- The Washington Times - Wednesday, August 26, 2015

Agora, an online marketplace where items ranging from illicit drugs to forged documents are bought and sold, is indefinitely shuttering its doors on the Dark Web due to supposed security concerns.

The administrators of the underground bazaar said Tuesday that operations are on hold as a result of recent studies regarding the security of the protocol that allows websites to be run anonymously on the so-called “Dark Web,” a massive portion of the Internet that isn’t indexed by search engines such as Google and can’t be accessed like ordinary sites and services.

“Recently research had come that shed some light on vulnerabilities in Tor Hidden Services protocol which could help to deanonymize server locations. Most of the new and previously known methods do require substantial resources to be executed, but the new research shows that the amount of resources could be much lower than expected, and in our case we do believe we have interested parties who possess such resources,” the message begins.

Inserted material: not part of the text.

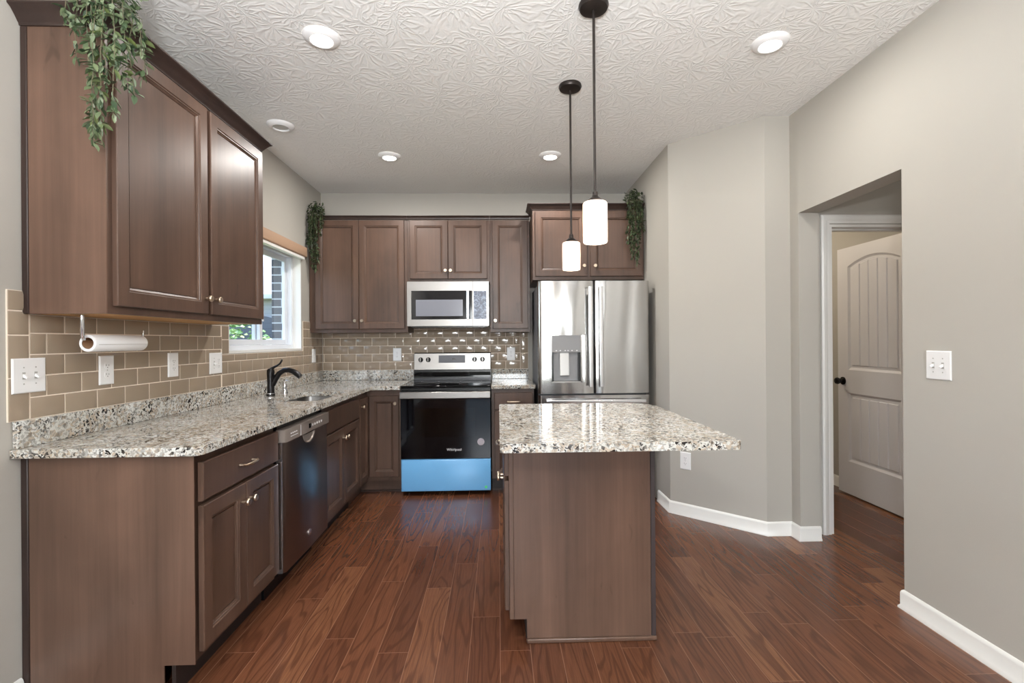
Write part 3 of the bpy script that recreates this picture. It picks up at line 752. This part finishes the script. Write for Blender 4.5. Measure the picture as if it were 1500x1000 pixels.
# ------------------------------------------------------------------ range
def build_range():
    t = thing('range', 'freestanding electric range with stainless backguard, black oven door and blue-filmed drawer', 'range', (-.4445, 4.111, 0))
    W = .3775
    MB().box(-W + .004, W - .004, .0, .685, .03, .903).build('body', 'black', t)
    for x in (-W + .05, W - .05):
        for y in (.06, .6): MB().lathe([(.018, 0), (.018, .029)], (x, y, 0), 'z', 12).build('foot', 'black', t)
    ct = MB().box(-W, W, -.012, .60, .9035, .923).build('cooktop', 'blackglass', t, bevel=.004)
    for i, (x, y, r) in enumerate(((-.19, .15, .11), (.19, .15, .085), (-.19, .43, .08), (.19, .43, .10))):
        MB().lathe([(r, .9232), (r + .0025, .9238), (r + .005, .9232)], (x, y, 0), 'z', 40, False, False).build('burner_ring', 'greydark', ct)
    MB().box(-W, W, -.010, -.001, .886, .9025).build('front_lip', 'black', t)
    # backguard
    bg = MB().prism([(.605, 1.018), (.642, 1.030), (.635, 1.180), (.645, 1.188), (.685, 1.188), (.685, .905), (.602, .905), (.602, .924)][::-1], -W + .004, W - .004, 'x')
    bgo = bg.build('backguard', 'black', t)
    fp = MB().prism([(.600, 1.022), (.6345, 1.030), (.628, 1.182), (.615, 1.182)], -W + .006, W - .006, 'x')
    fpo = fp.build('backguard_panel', 'steel', t, bevel=.003)
    MB().prism([(.598, .955), (.601, .955), (.601, 1.000), (.598, 1.000)], -W + .008, W - .008, 'x').build('vent_strip', 'blackglass', t)
    MB().prism([(.592, .926), (.601, .926), (.601, .942), (.592, .942)], -W + .008, W - .008, 'x').build('vent_trim', 'greydark', t)
    yk = lambda z: .600 + (z - 1.022) / .160 * .015 - .001
    for x in (-.306, -.233, .216, .293):
        z = 1.121
        k = MB().lathe([(.0235, 0), (.0235, -.006), (.0205, -.010), (.0190, -.026), (.017, -.029), (0, -.029)], (x, yk(z), z), 'y', 22).build('control_knob', 'black', t, smooth=40)
        MB().box(x - .0035, x + .0035, yk(z) - .033, yk(z) - .0292, z - .016, z + .018).build('knob_grip', 'steel', k)
    ds = MB().box(-.132, .124, yk(1.10) - .004, yk(1.10) + .002, 1.090, 1.163).build('display_panel', 'displaygrey', t)
    q = MB()
    for k in range(3): q.box(.004 + k * .012, .012 + k * .012, yk(1.10) - .0048, yk(1.10) - .0041, 1.120, 1.134 - .004 * k)
    q.build('clock_mark', 'black', ds)
    # oven door
    z0, z1 = .314, .884
    wx0, wx1, wz0, wz1 = -.255, .245, .495, .735
    dm = MB().box(-W + .002, wx0, -.034, -.001, z0, z1).box(wx1, W - .002, -.034, -.001, z0, z1).box(wx0, wx1, -.034, -.001, z0, wz0).box(wx0, wx1, -.034, -.001, wz1, z1)
    d = dm.build('oven_door', 'blackglass', t)
    MB().box(wx0 + .001, wx1 - .001, -.0055, -.002, wz0 + .001, wz1 - .001).build('oven_liner', 'cavity', d)
    rk = MB()
    for z in (.575, .615):
        rk.tube([(wx0 + .01, -.016, z), (wx1 - .01, -.016, z)], .0025, 8)
    for k in range(11): rk.tube([(wx0 + .03 + k * .044, -.0145, .575), (wx0 + .03 + k * .044, -.0145, .567)], .0015, 6)
    rk.build('oven_rack', 'steel', d)
    MB().box(wx0 + .0005, wx1 - .0005, -.0335, -.0305, wz0 + .0005, wz1 - .0005).build('door_glass', 'ovenglass', d)
    h = MB().prism([(-.070, .822), (-.064, .818), (-.036, .818), (-.0345, .824), (-.0345, .872), (-.036, .877), (-.064, .877), (-.070, .873)], -W, W, 'x')
    h.build('oven_handle', 'steel', d, bevel=.003)
    MB().lathe([(.030, 0), (.030, -.0006), (0, -.0006)], (.295, -.0342, .450), 'y', 24).build('round_sticker', 'sticker', d)
    text_mesh('lettering', 'Whirlpool', .030, 'letter', d, (.070, -.0345, .386), (R(90), 0, 0))
    # drawer
    dr = MB().frame(-W + .002, W - .002, .038, .306, [(0, -.001), (0, -.026), (.006, -.032), (.012, -.034)], True, True).build('storage_drawer', 'blue', t, smooth=40)
    MB().lathe([(.0115, 0), (.0115, -.0006), (0, -.0006)], (.336, -.0342, .068), 'y', 20).build('green_dot_sticker', 'green', dr)
build_range()

# ------------------------------------------------------------------ microwave
def build_microwave():
    t = thing('microwave', 'stainless over-the-range microwave with dark window under the wall cabinet', 'microwave', (-.4515, 4.42, 1.438))
    W, H = .372, .405
    MB().box(-W, W, .030, .400, .004, H - .002).build('case', 'black', t)
    xs = .224
    wx0, wx1, wz0, wz1 = -.334, .2195, .060, .322
    f = MB().box(-W, wx0, 0, .029, 0, H).box(wx1, xs - .0015, 0, .029, 0, H).box(wx0, wx1, 0, .029, 0, wz0).box(wx0, wx1, 0, .029, wz1, H)
    d = f.build('door', 'steel', t)
    MB().box(wx0 + .0005, wx1 - .0005, .003, .02, wz0 + .0005, wz1 - .0005).build('door_glass', 'mwblack', d)
    MB().box(-.293, .134, .001, .0028, .090, .240).build('window_mesh', 'mwglass', d)
    MB().prism([(.166, 0), (.168, -.030), (.174, -.038), (.190, -.038), (.196, -.030), (.198, 0), (.190, -.001), (.188, -.026), (.176, -.026), (.174, -.001)][::-1], .066, .316).build('handle', 'handle_steel', d, smooth=30)
    cp = MB().box(xs + .0015, W, 0, .029, 0, H).build('control_panel', 'steel', t)
    MB().box(xs + .010, W - .022, -.002, -.0002, .062, .318).build('keypad', 'film', cp)
    MB().box(-.34, .34, .04, .30, -.012, .0035).build('vent_grille', 'black', t)
    MB().box(W - .05, W - .01, .03, .10, -.006, .0035).build('hinge_bracket', 'white', t)
build_microwave()

# ------------------------------------------------------------------ wall cabinets
def crown_path(parent, pts, z0, h, p, mat='crown'):
    """crown moulding swept along outside corner points (local), outward on the right of travel"""
    prof = [(0, 0), (.006, 0), (.008, h * .12), (.012, h * .2), (p * .45, h * .45), (p * .75, h * .75), (p * .95, h * .85), (p, h * .9), (p, h), (0, h)]
    P = [Vector((a, b, 0)) for a, b in pts]; L = []
    for i in range(len(P)):
        d0 = (P[i] - P[i - 1]).normalized() if i else (P[1] - P[0]).normalized()
        d1 = (P[i + 1] - P[i]).normalized() if i < len(P) - 1 else d0
        n0 = Vector((d0.y, -d0.x, 0)); n1 = Vector((d1.y, -d1.x, 0)); b = (n0 + n1).normalized(); k = 1 / max(b.dot(n0), .3)
        L.append([tuple(P[i] + b * (k * q) + Vector((0, 0, z0 + z))) for q, z in prof])
    return MB().loops(L).build('crown_moulding', mat, parent, smooth=25)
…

The site was still online as of Wednesday, and its administrators said they are trying their best to clear all outstanding orders as soon as possible. Users who have accounts on Agora containing unspent cryptocurrency have been told to withdraw their funds while the site is on hiatus.

Agora was launched in 2013 and until now was thought to be the longest-running black market of its kind. The site was estimated to be generating upwards of $500,000 in sales every day, according to research published this month out of Carnegie Mellon University, and its offerings of goods and services at any time could range from counterfeit clothing and fake IDs to MDMA, cannabis, cocaine and an assortment of contraband.

Silk Road, a similar marketplace that got its start in 2011, was shut down two years ago as part of an FBI operation that also netted the arrest of its operator, Ross Ulbricht. Silk Road 2.0 was launched in its place soon after but once again was broken up by law enforcement. Ulbricht is serving a life sentence for charges related to his role with the site, and suspected Silk Road 2.0 administrator Blake Benthall is currently awaiting trial.

Sites on the Dark Web can exist as “hidden services” that require the specialized Tor browser in order to be reached. Researchers have routinely raised questions about the security of the technology involved, however, with the authors of one recent paper claiming they discovered “crucial weaknesses in the design of hidden services” that allowed them to “break the anonymity of hidden service clients and operators passively.”

“I wouldn’t trust a Tor hidden service farther than I could throw the server. Not in 2015,” Matthew Green, a cryptology professor at John Hopkins, wrote on Twitter after Agora announced the hiatus.

On Tuesday, Agora’s operators said they are working to bring the site back online with new security measures but acknowledged it’s too soon to tell if and when.

“At this point, while we don’t have a solution ready, it would be unsafe to keep our users using the service, since they would be in jeopardy. Thus, and to our great sadness we have to take the market offline for a while, until we can develop a better solution. This is the best course of action for everyone involved,” the administrators said.